Archive archivieren und bewerten Archivgut, Bibliotheken sammeln und erwerben Bibliotheks- und Sammelgut. Interessant ist dabei die unterschiedliche Herangehensweise: Während Archive ihren Bestand im Nachgang mittels Bewertung steuern (max. 5 % der Akten und Unterlagen bleiben im Schnitt erhalten), geschieht dies in (Landes-)Bibliotheken bereits im Vorfeld durch gezielten Kauf, Tausch oder dem Ablehnen bestimmter Werke. Gerade aber Landesbibliotheken stehen den Archiven am nächsten durch ihren eher behördlichen Charakter mit starker Gesetzesbindung, was sich vor allem anhand der Pflichtexemplarregelungen manifestiert. So verwundert es kaum, dass die größte Gemeinsamkeit von Archiven und Landesbibliotheken das Sammeln bzw. Archivieren von amtlichen Veröffentlichungen sowie von grauer Literatur ist.
Wie ließen sich beide Welten stärker verbinden? Organisatorisch könnte man etwa die jeweiligen Stakeholder in den verschiedenen Archiv- und Bibliotheksgremien zusammenführen, ggf. über Schaffung von Landschaftsverbänden. In NRW bilden solche Institutionen (LWL-Archivamt für Westfalen,21 LVR-Archivberatungs- und Fortbildungszentrum Rheinland22) eine enorm wichtige Scharnierfunktion als Beratungsstellen in erster Linie für Archive, aber auch für Bibliotheken, wenn es etwa um Kooperationen in archivrelevanten Projekten geht. Als weiteres gutes Beispiel aus NRW sei der regelmäßig stattfindende Austausch zwischen den Landesbibliotheken.NRW und dem Landesarchiv NRW genannt, hier gemeinsam mit dem Ministerium für Kultur und Wissenschaft (MKW).
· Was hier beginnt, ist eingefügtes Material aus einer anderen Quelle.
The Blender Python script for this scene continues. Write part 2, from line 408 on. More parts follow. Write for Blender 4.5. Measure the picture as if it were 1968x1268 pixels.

Es mag wie eine Binsenweisheit klingen: Das Wissen um „Das Leben der Anderen“, und dazu gehört auch, die Sprache der Anderen kennenzulernen, stellt eine notwendige Bedingung dar, um Kooperationsbemühungen überhaupt möglich zu machen: von kleineren bilateralen Projekten bis hin zu Landesprogrammen. Hierzu müssten neue Kommunikationsebenen und -instrumente geschaffen oder vorhandene genutzt werden, z. B. auf den diversen Archivtagen oder auch im Rahmen der jährlich stattfindenden BiblioCon.23 Erst dann können sich mittel- bis langfristige funktionale Differenzierungen von Tätigkeitsfeldern zwischen Archiven und Bibliotheken ergeben und entwickeln. Wichtig wäre außerdem, an den passenden Stellen mit einer Stimme zu sprechen in Form gemeinsamer Vorträge, Publikationen und Veranstaltungen. Als visionärer Vorschlag könnte man gemeinsam eine jährlich stattfindende Woche der Bibliotheken und Archive organisieren (äquivalent zur jährlichen Open-Access-Woche).
Es kann festgehalten werden, dass Bibliotheken und Archive noch viel übereinander erfahren und voneinander lernen können, und zwar auf zahlreichen Gebieten: Erschließung, Metadatenmanagement, Standardisierung von Daten, Bestandserhaltung, Digitalisierung, Open Science, rechtliche Fragen.24 Den Befund von Michael Knoche aufgreifend, der Bibliotheken in anderem Kontext „ihrem Wesen nach [als] Agenturen der Vernetzung“25 bezeichnete, müsste – auf das hier fokussierte Thema gewendet – dieses Potenzial genutzt werden, um organisatorische, technische und vor allem kommunikative Hürden und Hindernisse zu überwinden. Dies gelingt aber sicher nur, wenn die Akteure überhaupt erst eingehende Kenntnis voneinander bekommen und den Willen für einen Austausch und für weitergehende Kooperationen zeigen. Vielleicht kann dieser Praxisbericht einen kleinen Beitrag dazu leisten.